The Market’s Expectations

“So much of school is a waste,” he said, “it took 4 years of accounting classes to learn what took 3 months at my firm.”

(I should note that this is a post about expectations, particularly in investing. I’ll get to that in a minute.)

When my friend made that statement recently I didn’t have a good response. We went to college together, and he now works as an auditor. I was over that day to get his thoughts on which prospective UCLA accounting class would be most useful, but  after a few hours I left his apartment without a recommendation. This conversation got me thinking, however, about the following question: what things in adult life does college fail to prepare us for?

There are many responses. My friend believes that college often concentrates on the theoretical at the expense of what’s practical. David Brooks has opined that given its outsized impact on one’s happiness, colleges should offer courses on who to marry. James Altucher says skip it entirely and start a business. My first thought was about the art of managing others’ expectations, a concept I’ve learned a lot about since graduating.

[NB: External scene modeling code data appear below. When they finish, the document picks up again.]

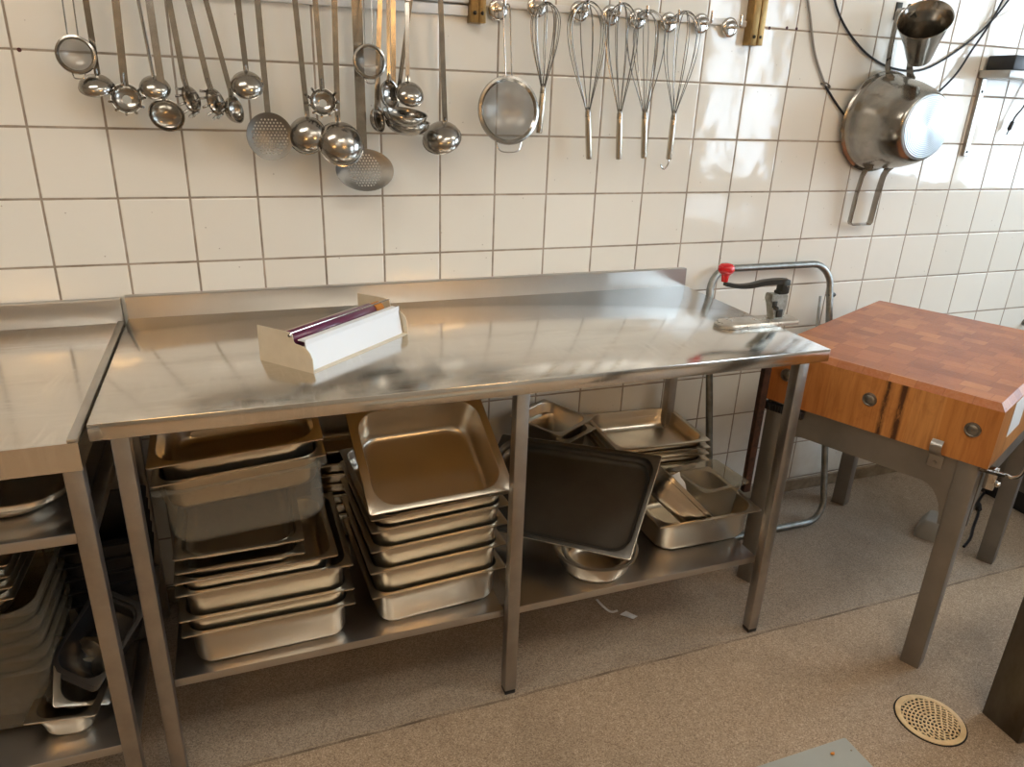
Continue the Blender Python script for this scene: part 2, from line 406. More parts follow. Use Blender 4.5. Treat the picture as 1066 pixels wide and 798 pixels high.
def pan_bm(L, W, D, r=.035, fl=.010, flx=.015, t=.0012, step=.022, taper=.0035, fil=.02, corner=.006):
    """gastronorm-type pan, rim outer size L x W at z = D, floor at z = 0; x along L"""
    bm = bmesh.new(); oL, oW = L-2*max(fl, flx), W-2*fl
    rings = [rrect(L, W, corner, D-.003), rrect(L, W, corner, D-.0008), rrect(L-.003, W-.003, corner, D)]
    rings.append(rrect(oL+.004, oW+.004, r+.002, D))
    rings.append(rrect(oL, oW, r, D-.003))
    st = min(step, D*.35)
    rings.append(rrect(oL-.001, oW-.001, r, D-st)); rings.append(rrect(oL-.006, oW-.006, r-.002, D-st-.004))
    bl, bw = oL-.006-2*taper, oW-.006-2*taper
    rings.append(rrect(bl+.002*taper/.012, bw+.002*taper/.012, r, fil))
    for k in range(1, 5):
        a = PI/2*k/4
        rings.append(rrect(bl-2*fil*(1-math.cos(a)), bw-2*fil*(1-math.cos(a)), max(.01, r-fil*(1-math.cos(a))*.4), fil*(1-math.sin(a))+t))
    rin = loft(bm, rings, cap1=True)
    out = [rrect(L-.003, W-.003, corner, D-.003), rrect(L-.004, W-.004, corner, D-t-.0005), rrect(oL+.004, oW+.004, r+.003, D-t-.0005), rrect(oL+.002, oW+.002, r+.001, D-.006),
           rrect(oL+.001, oW+.001, r+.001, D-st-t), rrect(oL-.004, oW-.004, r-.001, D-st-.005),
           rrect(bl+.002+2*t, bw+.002+2*t, r+.001, fil)]
    for k in range(1, 5):
        a = PI/2*k/4
        out.append(rrect(bl+2*t-2*fil*(1-math.cos(a)), bw+2*t-2*fil*(1-math.cos(a)), max(.01, r-fil*(1-math.cos(a))*.4), fil*(1-math.sin(a))))
    ro = loft(bm, out, cap1=True)
    n = len(rin[0])
    for i in range(n):
        j = (i+1) % n; bm.faces.new((rin[0][i], rin[0][j], ro[0][j], ro[0][i]))
    return bm
PANS = {}
def pan(name, label, cat, loc, rot=(0, 0, 0), size=(.325, .265, .1), mat='pan', group=None, **kw):
    """rim centre at loc (so stacks are set out by their rims)"""
    key = (size, mat, tuple(sorted(kw.items())), name)
    if key not in PANS:
        bm = pan_bm(*size, **kw)
        for v in bm.verts: v.co.z -= size[2]
        o = obj(name, bm, M[mat], smooth=50); PANS[key] = o.data
    else:
        o = bpy.data.objects.new(name, PANS[key]); COL.objects.link(o)
    o.location = loc; o.rotation_euler = rot
    return tag(o, label, cat, group)

# ------------------------------------------------------------------ camera
cam_d = bpy.data.cameras.new('camera'); cam = bpy.data.objects.new('camera', cam_d); COL.objects.link(cam)
cam.location = (0.4089, -1.9537, 1.3992); cam.rotation_euler = (1.19367, -0.03583, -0.35404)
cam_d.sensor_width = 36; cam_d.lens = 25.582; cam_d.clip_start = .02
bpy.context.scene.camera = cam

# ------------------------------------------------------------------ room
XL, XR, YF, H = -2.6, 4.2, -4.4, 2.75
def plane_box(name, lo, hi, mat):
    bm = bmesh.new(); box(bm, lo, hi); return struct(name, bm, M[mat])
plane_box('floor', (XL-.1, YF-.1, -.1), (XR+.1, .1, 0), 'floor')
plane_box('ceiling', (XL-.1, YF-.1, H), (XR+.1, .1, H+.1), 'ceiling')
plane_box('wall_back', (XL-.1, 0, 0), (XR+.1, .1, H), 'tile')
plane_box('wall_left', (XL-.1, YF, 0), (XL, 0, H), 'paint')
plane_box('wall_front', (XL-.1, YF-.1, 0), (XR+.1, YF, H), 'paint')
WIN = [(-3.75, -2.75, .85, 2.15), (-1.85, -.5, .98, 2.2)]
bm = bmesh.new()
ys = [YF]+[v for w in sorted(WIN) for v in w[:2]]+[0]
for a, b in zip(ys[::2], ys[1::2]): box(bm, (XR, a, 0), (XR+.1, b, H))
for y0, y1, z0, z1 in WIN:
    box(bm, (XR, y0, 0), (XR+.1, y1, z0)); box(bm, (XR, y0, z1), (XR+.1, y1, H))
struct('wall_right', bm, M['paint'])
for i, (y0, y1, z0, z1) in enumerate(WIN):
    bm = bmesh.new(); box(bm, (XR+.045, y0, z0), (XR+.05, y1, z1))
    w = struct('window_%d' % (i+1), bm, M['glass'])
    bm = bmesh.new(); f_ = .05
    box(bm, (XR+.01, y0, z0), (XR+.08, y0+f_, z1)); box(bm, (XR+.01, y1-f_, z0), (XR+.08, y1, z1))
    box(bm, (XR+.01, y0+f_, z0), (XR+.08, y1-f_, z0+f_)); box(bm, (XR+.01, y0+f_, z1-f_), (XR+.08, y1-f_, z1))
    box(bm, (XR+.02, (y0+y1)/2-.02, z0+f_), (XR+.07, (y0+y1)/2+.02, z1-f_))
    fr = struct('window_frame', bm, M['white'], w)
    l = bpy.data.lights.new('window_portal', 'AREA'); l.shape = 'RECTANGLE'; l.size = z1-z0; l.size_y = y1-y0
    l.cycles.is_portal = True
    lo = bpy.data.objects.new('window_portal', l); COL.objects.link(lo)
    lo.location = (XR+.09, (y0+y1)/2, (z0+z1)/2); lo.rotation_euler = (0, PI/2, 0)
bm = bmesh.new()
box(bm, (XL, -.012, 0), (XR, 0, .05), .004)
struct('baseboard_back', bm, M['darkpaint'])

w = bpy.data.worlds.new('world'); bpy.context.scene.world = w; w.use_nodes = True
bg = w.node_tree.nodes['Background']; bg.inputs[0].default_value = (.72, .86, 1, 1); bg.inputs[1].default_value = SKY

def ceiling_light(label, x, y, s, col, lx=1.2, ly=.3):
    t = thing('ceiling_light', label, 'lamp', (x, y, H), (0, 0, 0), 'ceiling lamps')
    bm = bmesh.new(); box(bm, (-lx/2, -ly/2, -.05), (lx/2, ly/2, 0), .006); obj('housing', bm, M['white'], t)
    bm = bmesh.new(); box(bm, (-lx/2+.02, -ly/2+.02, -.06), (lx/2-.02, ly/2-.02, -.0505)); obj('diffuser', bm, emit_mat('lamp_diffuser', col, s), t, 0)
WARM = (1, .955, .85, 1)
ceiling_light('warm white ceiling lamp over the left worktable', -.35, -1.15, L1, (1, .94, .83, 1))
ceiling_light('warm white ceiling lamp over the middle of the room', 1.1, -2.1, L2, WARM)
ceiling_light('warm white ceiling lamp above the chopping block', 2.7, -1.7, L3, (1, .96, .88, 1))
ceiling_light('warm white ceiling lamp near the far wall', .2, -3.4, L4, WARM)

for x, z, n in ((-1.2, 2.07, 'warm orange wall lamp on the far wall, left'), (1.95, 2.1, 'warm orange wall lamp on the far wall, right')):
    t = thing('wall_lamp', n, 'lamp', (x, YF, z), group='wall lamps')
    bm = bmesh.new(); box(bm, (-.36, 0, -.02), (.36, .05, .12), .006); obj('wall_mount', bm, M['white'], t)
    bm = bmesh.new(); lathe(bm, [(.001, -.34), (.035, -.34), (.05, -.32), (.05, .32), (.035, .34), (.001, .34)], (1, 0, 0), (0, .09, .05), 20); obj('glass_shade', bm, emit_mat('orange_lamp_glass', (1, .56, .20, 1), L5), t)

# small things on the tiles
for p, n in (((0.014, 0.0, 1.451), 'dark red wall plug in the grout left of the round strainer'),
             ((1.925, 0.0, 1.608), 'dark wall plug in the grout nearest the bronze bracket'),
             ((1.987, 0.0, 1.612), 'dark wall plug in the grout, middle of the three right of the bracket'),
             ((2.022, 0.0, 1.612), 'dark wall plug in the grout, farthest of the three right of the bracket')):
    bm = bmesh.new(); lathe(bm, [(.0005, -.004), (.003, -.004), (.0045, -.001), (.0045, .001)], (0, -1, 0), (0, 0, 0), 10, cap0=True, cap1=True)
    for v in bm.verts: v.co = V((v.co.x, v.co.y, v.co.z))
    o = obj('wall_plug', bm, M['wine']); o.location = (p[0], 0, p[2]); tag(o, n, 'wall plug', 'wall plugs')

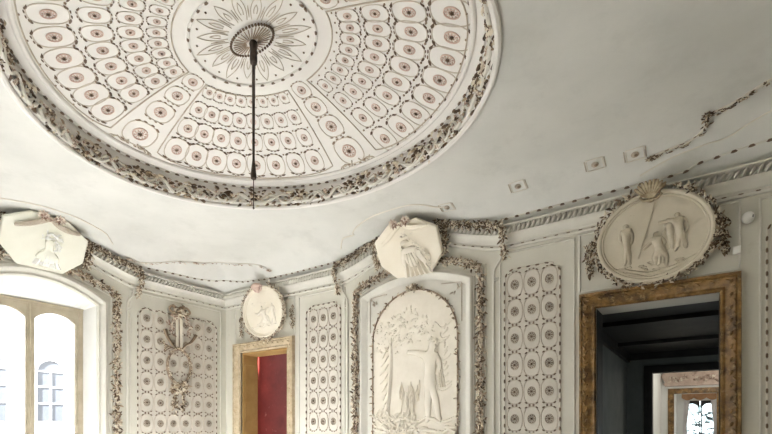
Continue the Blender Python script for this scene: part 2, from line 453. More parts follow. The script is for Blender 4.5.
# foliage running round the rim of the dome
t_ = thing('rim_garland', 'oval garland of gilded leaves and flowers circling the rim of the ceiling dome', 'garland', Matrix.Translation((DCX, DCY, ZC)))
mb = MB(); mf = MB()
NP = 900
for i in range(3000):
    a = random.random() * 2 * PI
    dens = .5 + .5 * sin(a * 23 + 1.6 * sin(a * 5))
    if random.random() > .12 + .88 * dens: continue
    h = random.random(); rr = .012 + .03 * random.random()
    p = Vector(((RA - .045 - rr + .05 * (1 - h)) * cos(a), (RB - .03 - rr + .05 * (1 - h)) * sin(a), .01 + .14 * h))
    tg = Vector((-RA * sin(a), RB * cos(a), 0)).normalized(); inn = Vector((-cos(a), -sin(a), -.5)).normalized()
    d = tg * random.choice((1, 1, -1)) + Vector((0, 0, random.uniform(-.9, .7))) + inn * random.uniform(-.1, .4)
    l = random.uniform(.035, .075)
    mb.leaf(p, d, inn, l, l * .45, .012)
for i in range(230):
    a = random.random() * 2 * PI; h = random.random()
    p = Vector(((RA - .06) * cos(a), (RB - .045) * sin(a), .02 + .11 * h)); mf.flower(p, Vector((-cos(a), -sin(a), -.8)), random.uniform(.016, .028))
mb.build('leaves', 'leafd', t_, False); mf.build('flowers', 'leafp', t_)
ms = MB()
for ph in (0, PI):
    ms.tube([Vector(((RA - .05) * cos(a), (RB - .04) * sin(a), .07 + .045 * sin((31 if ph else 43) * a + ph + 1.7 * sin(7 * a)))) for a in [2 * PI * i / 600 for i in range(600)]], .017, 6, True)
ms.build('twisted_ribbon', 'trim', t_)

# rosette: one mesh of the carved flower in its cartouche, one of the bud
def cartouche(w, h, n=28, p=2.6):
    out = []
    for i in range(n):
        a = 2 * PI * i / n; c, s_ = cos(a), sin(a)
        out.append(Vector((w * math.copysign(abs(c) ** (2 / p), c), h * math.copysign(abs(s_) ** (2 / p), s_), 0)))
    return out
def rosette_mesh(name, w, h, ring_r, mats, oval=1.15, dart=1.0, wide=1.0, bm_=2):
    mb = MB()                                                      # 0 cartouche line, 1 ring, 2 dark gilding
    mb.tube(cartouche(w, h), .0042 * wide, 5, True, 0)
    R = [Vector((ring_r * cos(2 * PI * i / 20), ring_r * oval * sin(2 * PI * i / 20), .002)) for i in range(20)]
    mb.tube(R, .0046 * wide, 5, True, 1)
    mb.tube([q * .45 for q in R], .0026 * wide, 4, True, 1)
    for i in range(10):
        a = 2 * PI * i / 10; d = Vector((cos(a), oval * sin(a), 0))
        mb.ell(d * ring_r * .72 + Vector((0, 0, .004)), (Vector((cos(a), sin(a), 0)) * .007 * wide, Vector((-sin(a), cos(a), 0)) * .0045 * wide, Vector((0, 0, .005))), 6, 4, bm_)
    for sx in (-1, 1):
        for sy in (-1, 1):
            q = Vector((sx * w * .66, sy * h * .93, .003)); d = Vector((sx * .9, -sy * .45, 0))
            mb.leaf(q - d.normalized() * .02 * dart, d, (0, 0, 1), .045 * dart, .016 * dart * wide, .007, 2)
            mb.ell((sx * w * .25, sy * h * 1.07, .003), (Vector((.015 * dart, 0, 0)), Vector((0, .0055 * wide, 0)), Vector((0, 0, .005))), 6, 4, 2)
    return mb.data(name, mats)
def bud_mesh(name, r, mats):
    mb = MB(); mb.ell((0, 0, .004), (r, r * 1.1, .011), 10, 5, 0)
    for k in range(6):
        a = 2 * PI * k / 6; mb.ell((r * 1.25 * cos(a), r * 1.35 * sin(a), .004), (r * .45, r * .45, .006), 6, 4, 1)
    return mb.data(name, mats)
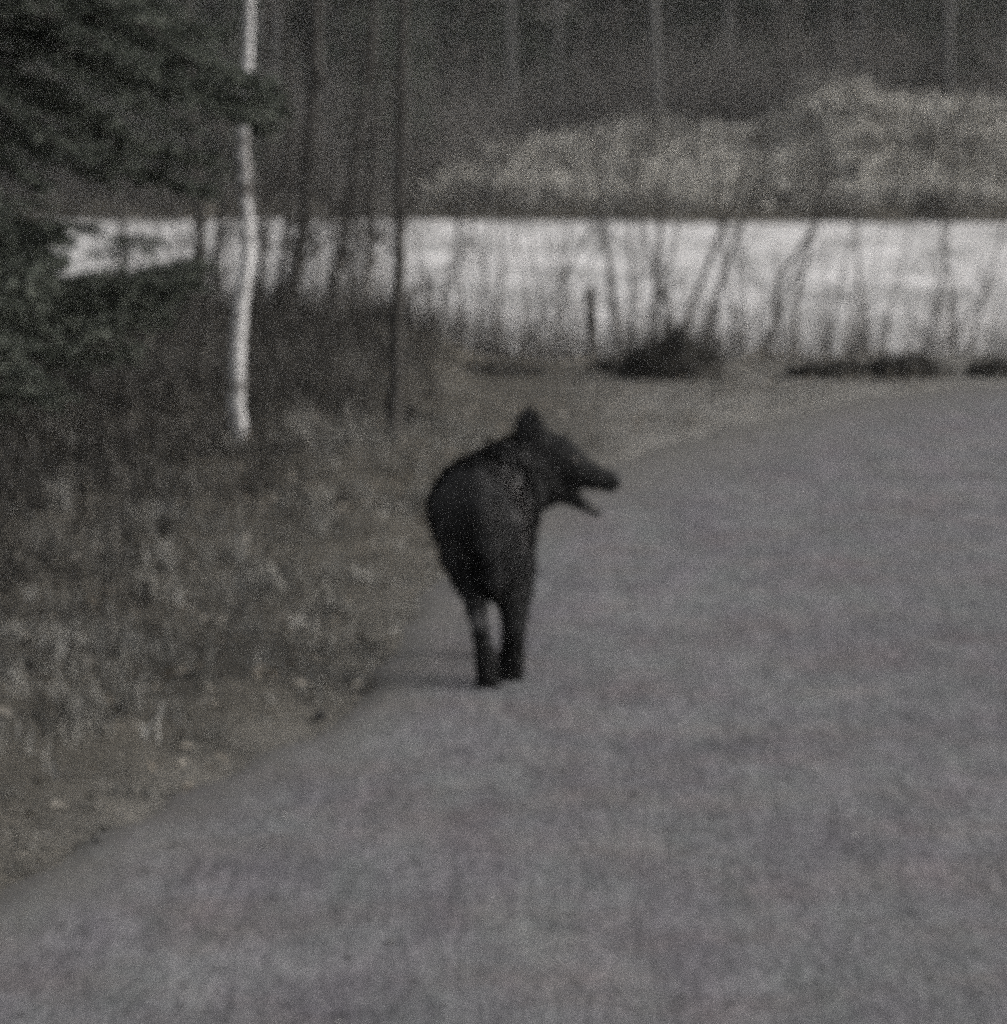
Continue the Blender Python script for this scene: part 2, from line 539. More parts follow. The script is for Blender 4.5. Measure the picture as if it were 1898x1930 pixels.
idx, bx, by, nt_ = tufts(3200, (-3, 4.5), (30.5, 35), acc_reed, (3, 8), 0.08)
tz = terrain(bx, by)
th_ = rng.uniform(0.3, 0.75, nt_)
blades('shore_reeds', M_TWIG, np.stack([bx, by, tz], -1), (1 + 1.6 * sstep((-0.5 - bx) / 0.5) * (rng.random(len(idx)) < 0.3)) * th_[idx] * rng.uniform(0.5, 1.3, len(idx)), rng.uniform(0.004, 0.008, len(idx)), rng.uniform(0.02, 0.35, len(idx)),
       np.clip(rng.normal(0.6, 0.3, len(idx)), 0, 1), 'thin dead reeds fringing the near edge of the pale pond', 'reeds')

# dead leaves on the verge
N = 16000
x = rng.uniform(-6.5, 3.0, N); y = rng.uniform(9, 32, N)
s = road_dist(x, y)
keep = (s > -0.05) & (rng.random(N) < 0.25 + 0.75 * sstep((fbm(x, y, 0.9, 40) - 0.4) / 0.2)) & (y < near_crest(x) + 0.5)
x, y = x[keep], y[keep]; N = len(x)
z = terrain(x, y) + rng.uniform(0.005, 0.06, N)
sz = rng.uniform(0.012, 0.034, N); az = rng.uniform(0, 6.28, N)
a1 = np.stack([np.cos(az), np.sin(az), rng.normal(0, 0.35, N)], -1) * sz[:, None]
a2 = np.stack([-np.sin(az), np.cos(az), rng.normal(0, 0.35, N)], -1) * sz[:, None] * 0.6
P = np.stack([x, y, z], -1)
v = np.stack([P - a1, P + a2 + [0, 0, 0.008], P + a1, P - a2 + [0, 0, 0.008]], 1).reshape(-1, 3)
a = Acc(); i0 = np.arange(N)[:, None] * 4
a.add(v, np.concatenate([i0 + [[0, 2, 1]], i0 + [[0, 3, 2]]]), None, np.repeat(np.clip(rng.normal(0.45, 0.25, N), 0, 1), 4))
tag(a.build('leaf_litter', M_LEAF, smooth=False), 'curled dead leaves strewn over the roadside verge', 'leaves', kind='stuff')


# pale grass on the far bank
def acc_far(x, y):
    e = y - far_shore(x)
    return np.where((e > 0.3) & (e < 18), (0.25 + 0.75 * sstep((fbm(x, y, 0.8, 50) - 0.34) / 0.2)) * sstep((x + 3.5) / 4.0), 0)


idx, bx, by, nt_ = tufts(15000, (-4, 14), (82, 101), acc_far, (6, 12), 0.16)
tz = terrain(bx, by)
tt = np.clip(rng.normal(0.5, 0.22, nt_), 0, 1); th_ = rng.uniform(0.18, 0.5, nt_) * np.where(rng.random(nt_) < 0.12, 1.7, 1)
blades('bank_grass', M_FARDRY, np.stack([bx, by, tz], -1), th_[idx] * rng.uniform(0.6, 1.2, len(idx)), rng.uniform(0.012, 0.03, len(idx)), rng.uniform(0.3, 1.7, len(idx)),
       np.clip(tt[idx] + rng.normal(0, 0.12, len(idx)), 0, 1), 'tall flattened dry grass on the far bank of the pond', 'grass')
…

I’ve been surprised to find that people can tolerate all kinds of terrible developments, so long as they don’t feel blindsided by them. At the time I was finishing school, however, the only relevant wisdom I had was: 1) better to under-promise and over-deliver, and 2) the worst way to drink Absolut is when you thought the cup contained water.

Expectations are a powerful force, as we crave having even a hint of what’s next. It’s gratifying when what we expect comes to pass, as we’re able to appropriately calibrate our emotions ahead of time. Doing so allows us to avoid situations where – because of a surprise invalidating our expectation – we respond with irrational emotions. Being wrong about an expectation is often worse than not having one at all. The most devastating curveball, for example, is one the hitter doesn’t expect. We see it constantly in the market, when companies hitting or missing earnings expectations can be the impetus for wild price movements. In recent months, hearing “shares rose after company XYZ beat expectations” has been a welcome and prevalent sound bite.

What’s maddening in the markets is that the reaction to hitting or missing analysts’ consensus predictions is not always rational; Apple announced staggering profits a year ago, but because they didn’t sell enough iPhones that quarter, their shareholders were promptly rewarded with a 14% price drop (you can probably guess why I’m still bitter about this). So it goes… but what can be done about it? One individual can’t teach the entire financial system not to irrationally overreact because some analysts’ expectations were invalidated. In fact, I wouldn’t want to, since great opportunity awaits when the herd is being irrational.

A relatively famous investor once said, “… try to be fearful when others are greedy and greedy only when others are fearful.” The quote’s fine print is that following this advice is scarier than advertised. There’s comfort being amongst the herd; everyone succeeds or fails together. For the investor with low self-belief, the fear of failing alone often overshadows the potential of succeeding alone. But if you aspire to do better than the herd, looking to profit off the market’s irrational reactions is an excellent place to start. If you don’t feel comfortable with taking unpopular positions in unpopular companies, then you’ll save time, energy, and heartbreak by buying a low-cost index fund and letting the market work its magic. But if you’re feeling bold, the opportunities are out there… and on this blog I’ll be looking for them.